Die schreibende Aktivistin scheint zu wissen, dass sie Dinge ausspricht und in ihre Zeilen fließen lässt, die andere nicht sagen wollen, oder sich nicht trauen. Eine Frau aus dem Publikum meldet sich später zustimmend und sagt, dass sie diese Kritik bei Besuchen in ihrem Herkunftsland nicht äußern könne, zu hart wären die Reaktionen.

Europäer und Komplexe

Auch Europa müsse sich ändern, sagt Diome: „Die Europäer sind eingefroren in ihrem Komplex der Kolonisation.“ Stattdessen wünscht sie sich einen richtigen Dialog zwischen den zwei Kontinenten, führt aber kaum aus, wie dieser aussehen könnte. Außer, dass Europa nicht mehr der Komplize der westlichen Firmen in Afrika sein solle. „Ich erwarte, dass Europa sich an seine großen Humanisten erinnert.“ Damit meinte sie vorher Molière, Victor Hugo und Goethe.

Kurz lesen der Moderator und sie aus ihrem neuen Buch, „Marianne porte plainte“ vor. In Französisch, Englisch und Niederländisch strahlt der Text auf der Leinwand hinter ihnen.
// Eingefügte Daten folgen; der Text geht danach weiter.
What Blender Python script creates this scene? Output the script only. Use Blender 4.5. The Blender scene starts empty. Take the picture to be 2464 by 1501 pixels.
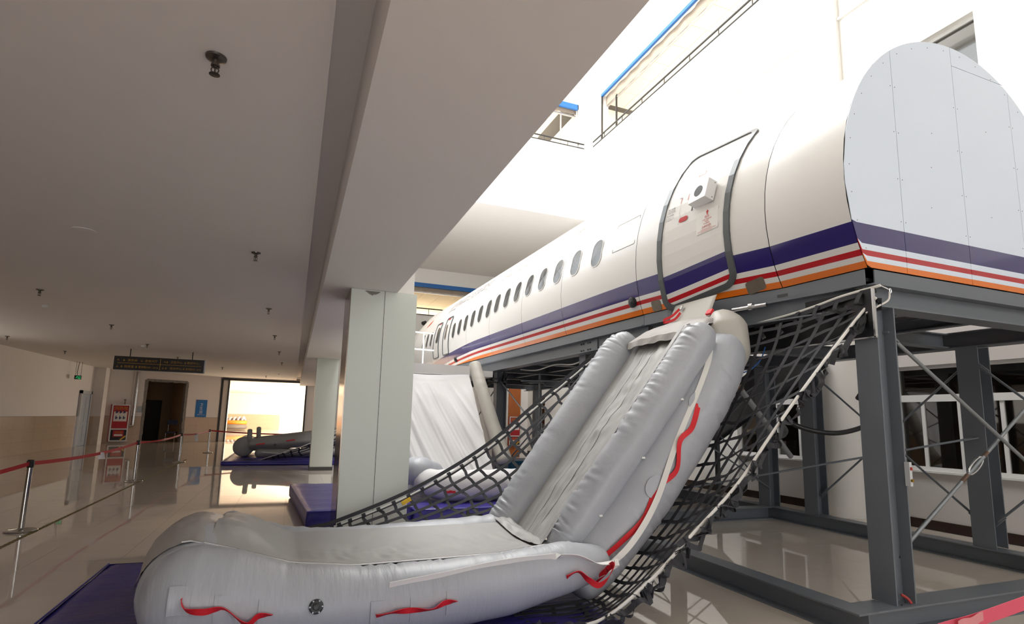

Es ist eine Anklageschrift aus der Sicht der französischen Nationalfigur Marianne, deren Name momentan unter anderem vom Front National für seine rechte Ideologie instrumentalisiert wird. Fatou Diome hat ihre Version der Marianne in einer Mischung aus Roman und Pamphlet festgehalten, wie sie sagt, und spricht sich gegen Antisemitismus, Rassismus, Sexismus und Islamophobie aus, wie der Klappentext sagt.

In der Fragerunde am Schluss steht eine Frau auf, sie zitiert eine Buchstelle Diomes, die sich auf Gebäudereinigerinnen bezieht. Und sagt, dass es Putzfrauen gebe, die der Schriftstellerin zuhören, sie als Beispiel sehen. Fatou Diome hat selbst sechs Jahre als Reinigungskraft in Frankreich gearbeitet. „Ich war die diplomierteste Putzfrau Frankreichs“, sagt sie über diese Zeit. Diome bedankt sich bei der Zuhörerin. Ihre Worte vom Anfang, dass sie immer gegen Resignation angekämpft hat, um für ihre Ideen einzustehen, bekommen noch eine Ebene mehr.